Se o Edito houvesse sido bem executado, talvez o mundo não teria assistido às tristes e horrendas cenas que seguiram à protestantização da Alemanha.
Infelizmente as ordens imperiais não produziram o efeito desejado.
A fraqueza e a desunião do próprio governo, o dinheiro, o medo, o comodismo e a simpatia pela reforma de vários chefes, atrasaram e em muitos lugares inutilizaram as medidas ordenadas.

8. CONCLUSÃO
Tal era a situação do reformador, antes e após ser condenado.
Pode-se ajuizar que o pobre herege é um anormal de uma teimosia e orgulho sem iguais.
Nada era capaz de fazê-lo raciocinar.
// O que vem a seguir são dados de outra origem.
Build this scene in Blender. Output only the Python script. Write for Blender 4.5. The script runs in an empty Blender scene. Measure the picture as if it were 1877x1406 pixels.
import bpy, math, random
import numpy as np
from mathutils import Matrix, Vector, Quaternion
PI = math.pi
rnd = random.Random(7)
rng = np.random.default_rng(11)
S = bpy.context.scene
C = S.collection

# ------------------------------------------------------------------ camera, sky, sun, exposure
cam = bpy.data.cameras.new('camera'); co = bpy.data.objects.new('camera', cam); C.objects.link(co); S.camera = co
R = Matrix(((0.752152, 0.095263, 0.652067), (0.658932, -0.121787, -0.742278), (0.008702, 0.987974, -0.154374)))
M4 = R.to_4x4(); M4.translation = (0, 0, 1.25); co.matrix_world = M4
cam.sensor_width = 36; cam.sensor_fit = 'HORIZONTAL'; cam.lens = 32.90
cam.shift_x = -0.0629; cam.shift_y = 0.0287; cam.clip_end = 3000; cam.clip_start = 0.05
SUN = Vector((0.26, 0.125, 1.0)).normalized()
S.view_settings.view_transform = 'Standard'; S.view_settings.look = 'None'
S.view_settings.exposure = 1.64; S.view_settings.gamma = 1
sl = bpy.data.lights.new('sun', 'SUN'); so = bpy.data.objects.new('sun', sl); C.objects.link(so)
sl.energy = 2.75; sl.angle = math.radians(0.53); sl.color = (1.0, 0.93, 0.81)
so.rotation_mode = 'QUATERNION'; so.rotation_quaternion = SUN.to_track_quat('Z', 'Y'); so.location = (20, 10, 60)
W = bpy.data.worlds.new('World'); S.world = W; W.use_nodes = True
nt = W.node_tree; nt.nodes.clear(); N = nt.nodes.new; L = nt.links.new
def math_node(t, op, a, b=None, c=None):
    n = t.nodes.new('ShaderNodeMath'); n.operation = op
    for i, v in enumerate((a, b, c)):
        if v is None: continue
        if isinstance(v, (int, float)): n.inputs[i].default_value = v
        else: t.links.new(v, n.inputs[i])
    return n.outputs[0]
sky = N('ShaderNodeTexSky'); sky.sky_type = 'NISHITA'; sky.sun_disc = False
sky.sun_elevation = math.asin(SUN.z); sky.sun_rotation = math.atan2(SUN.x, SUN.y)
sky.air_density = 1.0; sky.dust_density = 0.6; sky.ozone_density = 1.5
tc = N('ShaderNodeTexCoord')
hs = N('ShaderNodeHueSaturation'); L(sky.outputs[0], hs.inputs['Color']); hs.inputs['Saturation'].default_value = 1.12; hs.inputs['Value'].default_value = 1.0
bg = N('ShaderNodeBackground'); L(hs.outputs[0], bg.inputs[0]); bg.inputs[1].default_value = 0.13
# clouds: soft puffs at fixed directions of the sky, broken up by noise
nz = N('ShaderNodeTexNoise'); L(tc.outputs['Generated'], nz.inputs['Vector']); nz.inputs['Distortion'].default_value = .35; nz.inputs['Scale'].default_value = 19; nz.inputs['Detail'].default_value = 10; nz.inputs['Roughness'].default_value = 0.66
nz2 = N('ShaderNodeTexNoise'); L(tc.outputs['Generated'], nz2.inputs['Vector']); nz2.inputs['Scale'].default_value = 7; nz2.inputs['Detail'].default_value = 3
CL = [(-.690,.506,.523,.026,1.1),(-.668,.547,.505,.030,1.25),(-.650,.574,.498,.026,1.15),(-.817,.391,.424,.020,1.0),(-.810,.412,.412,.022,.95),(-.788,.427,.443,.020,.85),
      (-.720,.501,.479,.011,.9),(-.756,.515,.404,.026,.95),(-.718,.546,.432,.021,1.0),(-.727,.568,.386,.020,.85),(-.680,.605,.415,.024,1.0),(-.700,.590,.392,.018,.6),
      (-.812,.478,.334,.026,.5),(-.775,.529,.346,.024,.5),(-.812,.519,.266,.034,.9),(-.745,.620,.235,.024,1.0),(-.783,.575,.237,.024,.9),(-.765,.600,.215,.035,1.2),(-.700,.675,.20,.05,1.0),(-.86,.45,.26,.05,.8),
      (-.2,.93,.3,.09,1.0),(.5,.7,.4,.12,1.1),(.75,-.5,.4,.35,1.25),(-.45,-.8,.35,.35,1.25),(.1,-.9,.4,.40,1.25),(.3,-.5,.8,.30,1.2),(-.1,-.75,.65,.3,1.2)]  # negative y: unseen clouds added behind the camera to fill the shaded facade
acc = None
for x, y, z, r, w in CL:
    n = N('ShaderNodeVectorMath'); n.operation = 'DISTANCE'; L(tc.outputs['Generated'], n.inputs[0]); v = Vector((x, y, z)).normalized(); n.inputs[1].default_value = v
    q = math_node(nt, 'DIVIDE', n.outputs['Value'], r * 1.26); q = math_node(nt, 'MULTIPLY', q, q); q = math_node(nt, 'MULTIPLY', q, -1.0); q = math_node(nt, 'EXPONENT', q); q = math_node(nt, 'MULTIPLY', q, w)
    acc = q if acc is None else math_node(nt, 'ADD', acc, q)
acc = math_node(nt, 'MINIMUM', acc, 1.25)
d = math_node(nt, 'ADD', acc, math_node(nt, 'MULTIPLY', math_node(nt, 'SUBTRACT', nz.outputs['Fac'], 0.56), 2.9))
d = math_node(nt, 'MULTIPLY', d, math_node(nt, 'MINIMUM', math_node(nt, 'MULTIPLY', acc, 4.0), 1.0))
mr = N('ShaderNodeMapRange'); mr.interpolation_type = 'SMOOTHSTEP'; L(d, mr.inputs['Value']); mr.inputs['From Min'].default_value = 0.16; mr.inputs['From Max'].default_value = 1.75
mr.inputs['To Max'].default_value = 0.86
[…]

Vivia obcecado pela idéia fixa do ódio à Roma, que pretendia exterminar e pela idéia da Bíblia só, para cada um poder fabricar-se um religião individual, independente de Deus e dos seus representantes na terra.
Nota-se em todos os passos do heresiarca uma pronunciada má fé e o desejo de ser aplaudido pela multidão.
Juntando-se a estas disposições pessoais de Lutero a decadência da época, as hesitações da fé e a exaltação dos espíritos em procura de mudanças, compreende-se o futuro que esperava o reformador, o qual, de fato, coroou os seus esforços.
Os grandes homens, os reformadores ou os deformadores, não brilham tanto pelo valor pessoa, quanto pelo desvalor dos que os cercam.
É o que o provérbio pessoal expressa muito bem: no reino dos cegos quem tem um olho é rei.
Assim, numa época de decadência, quando há falta de vigor, de energias, de entusiasmo, ao aparecer um indivíduo mais decidido e valoroso que os demais torna-se imediatamente o centro de uma nova constelação, em redor da qual gravitam os olhares e as simpatias.
Assim aconteceu com Lutero, um pobre orgulhoso que, sentindo a sua inferioridade em tudo, quis aproveitar a decadência que o cercava, para se elevar. Não encontrando em si um meio de efetuar este seu desejo, utilizou-se da insurreição, da palavra e da penas revolucionária, para se manifestar em pública e ganhar celebridade.
Tal é o super-homem protestante que temos pela frente. Simplesmente um super-revolucionário.